WRITTEN REQUEST =
Copy out every line exactly as given.

## Begin MATERIAL FOR THIS EXERCISE

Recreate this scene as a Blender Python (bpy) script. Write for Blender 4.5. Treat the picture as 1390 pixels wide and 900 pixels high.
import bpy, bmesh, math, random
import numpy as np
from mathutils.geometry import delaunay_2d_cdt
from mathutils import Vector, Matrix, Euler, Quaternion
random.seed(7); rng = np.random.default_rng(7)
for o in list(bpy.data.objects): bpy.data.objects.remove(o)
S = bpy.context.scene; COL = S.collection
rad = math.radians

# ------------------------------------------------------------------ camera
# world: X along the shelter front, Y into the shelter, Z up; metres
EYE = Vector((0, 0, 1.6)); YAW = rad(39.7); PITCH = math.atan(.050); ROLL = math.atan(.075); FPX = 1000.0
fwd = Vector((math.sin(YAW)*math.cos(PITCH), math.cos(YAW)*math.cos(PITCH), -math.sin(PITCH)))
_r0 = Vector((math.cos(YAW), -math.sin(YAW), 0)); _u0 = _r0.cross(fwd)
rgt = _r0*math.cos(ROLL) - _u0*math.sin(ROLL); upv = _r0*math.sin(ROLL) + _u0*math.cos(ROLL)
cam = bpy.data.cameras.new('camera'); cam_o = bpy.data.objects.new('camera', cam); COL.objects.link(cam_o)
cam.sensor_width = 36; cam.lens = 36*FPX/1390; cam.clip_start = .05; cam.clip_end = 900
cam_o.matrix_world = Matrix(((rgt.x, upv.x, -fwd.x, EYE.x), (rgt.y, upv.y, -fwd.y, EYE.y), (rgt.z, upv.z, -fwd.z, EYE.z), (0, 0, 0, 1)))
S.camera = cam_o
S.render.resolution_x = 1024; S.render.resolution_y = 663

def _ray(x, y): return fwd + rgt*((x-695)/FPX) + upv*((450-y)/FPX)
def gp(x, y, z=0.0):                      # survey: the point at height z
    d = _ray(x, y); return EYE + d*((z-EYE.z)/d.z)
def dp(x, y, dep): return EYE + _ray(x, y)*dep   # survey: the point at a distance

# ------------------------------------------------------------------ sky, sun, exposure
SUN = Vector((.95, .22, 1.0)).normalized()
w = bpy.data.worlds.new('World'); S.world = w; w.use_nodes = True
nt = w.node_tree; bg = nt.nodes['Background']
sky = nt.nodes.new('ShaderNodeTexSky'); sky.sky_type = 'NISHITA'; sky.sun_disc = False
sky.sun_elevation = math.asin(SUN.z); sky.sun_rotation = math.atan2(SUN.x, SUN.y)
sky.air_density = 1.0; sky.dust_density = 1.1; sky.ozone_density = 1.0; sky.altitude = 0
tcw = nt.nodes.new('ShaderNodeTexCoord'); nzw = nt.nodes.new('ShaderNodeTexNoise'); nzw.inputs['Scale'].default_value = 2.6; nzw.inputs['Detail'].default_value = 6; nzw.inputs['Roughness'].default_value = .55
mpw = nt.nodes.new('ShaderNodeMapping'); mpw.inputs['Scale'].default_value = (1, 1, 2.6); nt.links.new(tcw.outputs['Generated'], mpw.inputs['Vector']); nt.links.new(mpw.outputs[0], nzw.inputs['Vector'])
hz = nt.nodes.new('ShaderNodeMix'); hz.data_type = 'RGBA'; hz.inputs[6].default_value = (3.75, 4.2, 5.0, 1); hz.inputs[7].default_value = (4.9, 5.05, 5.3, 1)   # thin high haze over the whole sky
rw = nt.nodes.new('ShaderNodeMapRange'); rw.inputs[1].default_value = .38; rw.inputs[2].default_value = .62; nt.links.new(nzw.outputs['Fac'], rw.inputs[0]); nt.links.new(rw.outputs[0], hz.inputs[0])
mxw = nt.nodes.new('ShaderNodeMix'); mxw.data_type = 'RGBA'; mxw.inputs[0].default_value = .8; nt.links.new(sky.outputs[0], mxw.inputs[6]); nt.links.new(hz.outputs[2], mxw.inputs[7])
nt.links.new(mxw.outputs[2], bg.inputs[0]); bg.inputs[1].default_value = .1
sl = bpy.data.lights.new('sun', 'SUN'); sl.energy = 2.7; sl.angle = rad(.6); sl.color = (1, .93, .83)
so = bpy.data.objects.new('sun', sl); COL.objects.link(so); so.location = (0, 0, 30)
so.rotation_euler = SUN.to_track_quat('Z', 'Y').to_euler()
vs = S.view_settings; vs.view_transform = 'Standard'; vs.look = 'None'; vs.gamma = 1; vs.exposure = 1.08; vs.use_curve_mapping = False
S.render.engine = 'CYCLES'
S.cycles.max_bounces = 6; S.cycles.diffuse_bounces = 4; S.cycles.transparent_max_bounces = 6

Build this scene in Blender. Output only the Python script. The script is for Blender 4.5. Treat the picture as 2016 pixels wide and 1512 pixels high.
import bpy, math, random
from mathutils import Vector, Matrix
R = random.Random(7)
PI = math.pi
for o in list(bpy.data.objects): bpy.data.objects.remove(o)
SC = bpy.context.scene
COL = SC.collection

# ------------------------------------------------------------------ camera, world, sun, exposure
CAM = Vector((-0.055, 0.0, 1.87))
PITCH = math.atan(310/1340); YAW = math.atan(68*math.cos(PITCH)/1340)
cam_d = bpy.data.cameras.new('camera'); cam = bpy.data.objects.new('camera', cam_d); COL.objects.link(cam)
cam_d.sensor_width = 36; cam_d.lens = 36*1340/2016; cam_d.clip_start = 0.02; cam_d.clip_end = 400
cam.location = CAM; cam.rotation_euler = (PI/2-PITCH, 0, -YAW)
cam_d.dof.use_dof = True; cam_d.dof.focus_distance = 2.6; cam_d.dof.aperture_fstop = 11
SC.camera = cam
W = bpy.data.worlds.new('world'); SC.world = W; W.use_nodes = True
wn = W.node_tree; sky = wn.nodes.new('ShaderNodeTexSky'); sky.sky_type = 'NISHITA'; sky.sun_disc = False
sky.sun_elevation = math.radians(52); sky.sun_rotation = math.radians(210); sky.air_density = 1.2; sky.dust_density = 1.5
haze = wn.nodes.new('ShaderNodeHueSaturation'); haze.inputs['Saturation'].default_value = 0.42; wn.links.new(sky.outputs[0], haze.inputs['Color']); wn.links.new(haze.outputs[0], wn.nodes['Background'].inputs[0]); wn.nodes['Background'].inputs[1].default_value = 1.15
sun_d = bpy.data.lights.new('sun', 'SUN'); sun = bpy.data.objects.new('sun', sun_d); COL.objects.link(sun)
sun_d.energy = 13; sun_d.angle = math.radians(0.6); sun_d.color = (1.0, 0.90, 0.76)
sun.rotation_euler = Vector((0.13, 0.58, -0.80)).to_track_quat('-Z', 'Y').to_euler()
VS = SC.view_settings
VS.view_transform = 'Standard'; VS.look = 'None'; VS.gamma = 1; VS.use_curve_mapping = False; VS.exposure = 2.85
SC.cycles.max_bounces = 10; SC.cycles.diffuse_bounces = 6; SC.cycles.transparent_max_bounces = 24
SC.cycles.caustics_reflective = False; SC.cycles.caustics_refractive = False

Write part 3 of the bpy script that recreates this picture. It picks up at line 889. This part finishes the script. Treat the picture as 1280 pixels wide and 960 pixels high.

## End MATERIAL FOR THIS EXERCISE

SOLUTION TO THIS TASK =
Recreate this scene as a Blender Python (bpy) script. Write for Blender 4.5. Treat the picture as 1390 pixels wide and 900 pixels high.
import bpy, bmesh, math, random
import numpy as np
from mathutils.geometry import delaunay_2d_cdt
from mathutils import Vector, Matrix, Euler, Quaternion
random.seed(7); rng = np.random.default_rng(7)
for o in list(bpy.data.objects): bpy.data.objects.remove(o)
S = bpy.context.scene; COL = S.collection
rad = math.radians

# ------------------------------------------------------------------ camera
# world: X along the shelter front, Y into the shelter, Z up; metres
EYE = Vector((0, 0, 1.6)); YAW = rad(39.7); PITCH = math.atan(.050); ROLL = math.atan(.075); FPX = 1000.0
fwd = Vector((math.sin(YAW)*math.cos(PITCH), math.cos(YAW)*math.cos(PITCH), -math.sin(PITCH)))
_r0 = Vector((math.cos(YAW), -math.sin(YAW), 0)); _u0 = _r0.cross(fwd)
rgt = _r0*math.cos(ROLL) - _u0*math.sin(ROLL); upv = _r0*math.sin(ROLL) + _u0*math.cos(ROLL)
cam = bpy.data.cameras.new('camera'); cam_o = bpy.data.objects.new('camera', cam); COL.objects.link(cam_o)
cam.sensor_width = 36; cam.lens = 36*FPX/1390; cam.clip_start = .05; cam.clip_end = 900
cam_o.matrix_world = Matrix(((rgt.x, upv.x, -fwd.x, EYE.x), (rgt.y, upv.y, -fwd.y, EYE.y), (rgt.z, upv.z, -fwd.z, EYE.z), (0, 0, 0, 1)))
S.camera = cam_o
S.render.resolution_x = 1024; S.render.resolution_y = 663

def _ray(x, y): return fwd + rgt*((x-695)/FPX) + upv*((450-y)/FPX)
def gp(x, y, z=0.0):                      # survey: the point at height z
    d = _ray(x, y); return EYE + d*((z-EYE.z)/d.z)
def dp(x, y, dep): return EYE + _ray(x, y)*dep   # survey: the point at a distance

# ------------------------------------------------------------------ sky, sun, exposure
SUN = Vector((.95, .22, 1.0)).normalized()
w = bpy.data.worlds.new('World'); S.world = w; w.use_nodes = True
nt = w.node_tree; bg = nt.nodes['Background']
sky = nt.nodes.new('ShaderNodeTexSky'); sky.sky_type = 'NISHITA'; sky.sun_disc = False
sky.sun_elevation = math.asin(SUN.z); sky.sun_rotation = math.atan2(SUN.x, SUN.y)
sky.air_density = 1.0; sky.dust_density = 1.1; sky.ozone_density = 1.0; sky.altitude = 0
tcw = nt.nodes.new('ShaderNodeTexCoord'); nzw = nt.nodes.new('ShaderNodeTexNoise'); nzw.inputs['Scale'].default_value = 2.6; nzw.inputs['Detail'].default_value = 6; nzw.inputs['Roughness'].default_value = .55
mpw = nt.nodes.new('ShaderNodeMapping'); mpw.inputs['Scale'].default_value = (1, 1, 2.6); nt.links.new(tcw.outputs['Generated'], mpw.inputs['Vector']); nt.links.new(mpw.outputs[0], nzw.inputs['Vector'])
hz = nt.nodes.new('ShaderNodeMix'); hz.data_type = 'RGBA'; hz.inputs[6].default_value = (3.75, 4.2, 5.0, 1); hz.inputs[7].default_value = (4.9, 5.05, 5.3, 1)   # thin high haze over the whole sky
rw = nt.nodes.new('ShaderNodeMapRange'); rw.inputs[1].default_value = .38; rw.inputs[2].default_value = .62; nt.links.new(nzw.outputs['Fac'], rw.inputs[0]); nt.links.new(rw.outputs[0], hz.inputs[0])
mxw = nt.nodes.new('ShaderNodeMix'); mxw.data_type = 'RGBA'; mxw.inputs[0].default_value = .8; nt.links.new(sky.outputs[0], mxw.inputs[6]); nt.links.new(hz.outputs[2], mxw.inputs[7])
nt.links.new(mxw.outputs[2], bg.inputs[0]); bg.inputs[1].default_value = .1
sl = bpy.data.lights.new('sun', 'SUN'); sl.energy = 2.7; sl.angle = rad(.6); sl.color = (1, .93, .83)
so = bpy.data.objects.new('sun', sl); COL.objects.link(so); so.location = (0, 0, 30)
so.rotation_euler = SUN.to_track_quat('Z', 'Y').to_euler()
vs = S.view_settings; vs.view_transform = 'Standard'; vs.look = 'None'; vs.gamma = 1; vs.exposure = 1.08; vs.use_curve_mapping = False
S.render.engine = 'CYCLES'
S.cycles.max_bounces = 6; S.cycles.diffuse_bounces = 4; S.cycles.transparent_max_bounces = 6

Build this scene in Blender. Output only the Python script. The script is for Blender 4.5. Treat the picture as 2016 pixels wide and 1512 pixels high.
import bpy, math, random
from mathutils import Vector, Matrix
R = random.Random(7)
PI = math.pi
for o in list(bpy.data.objects): bpy.data.objects.remove(o)
SC = bpy.context.scene
COL = SC.collection

# ------------------------------------------------------------------ camera, world, sun, exposure
CAM = Vector((-0.055, 0.0, 1.87))
PITCH = math.atan(310/1340); YAW = math.atan(68*math.cos(PITCH)/1340)
cam_d = bpy.data.cameras.new('camera'); cam = bpy.data.objects.new('camera', cam_d); COL.objects.link(cam)
cam_d.sensor_width = 36; cam_d.lens = 36*1340/2016; cam_d.clip_start = 0.02; cam_d.clip_end = 400
cam.location = CAM; cam.rotation_euler = (PI/2-PITCH, 0, -YAW)
cam_d.dof.use_dof = True; cam_d.dof.focus_distance = 2.6; cam_d.dof.aperture_fstop = 11
SC.camera = cam
W = bpy.data.worlds.new('world'); SC.world = W; W.use_nodes = True
wn = W.node_tree; sky = wn.nodes.new('ShaderNodeTexSky'); sky.sky_type = 'NISHITA'; sky.sun_disc = False
sky.sun_elevation = math.radians(52); sky.sun_rotation = math.radians(210); sky.air_density = 1.2; sky.dust_density = 1.5
haze = wn.nodes.new('ShaderNodeHueSaturation'); haze.inputs['Saturation'].default_value = 0.42; wn.links.new(sky.outputs[0], haze.inputs['Color']); wn.links.new(haze.outputs[0], wn.nodes['Background'].inputs[0]); wn.nodes['Background'].inputs[1].default_value = 1.15
sun_d = bpy.data.lights.new('sun', 'SUN'); sun = bpy.data.objects.new('sun', sun_d); COL.objects.link(sun)
sun_d.energy = 13; sun_d.angle = math.radians(0.6); sun_d.color = (1.0, 0.90, 0.76)
sun.rotation_euler = Vector((0.13, 0.58, -0.80)).to_track_quat('-Z', 'Y').to_euler()
VS = SC.view_settings
VS.view_transform = 'Standard'; VS.look = 'None'; VS.gamma = 1; VS.use_curve_mapping = False; VS.exposure = 2.85
SC.cycles.max_bounces = 10; SC.cycles.diffuse_bounces = 6; SC.cycles.transparent_max_bounces = 24
SC.cycles.caustics_reflective = False; SC.cycles.caustics_refractive = False

Write part 3 of the bpy script that recreates this picture. It picks up at line 889. This part finishes the script. Treat the picture as 1280 pixels wide and 960 pixels high.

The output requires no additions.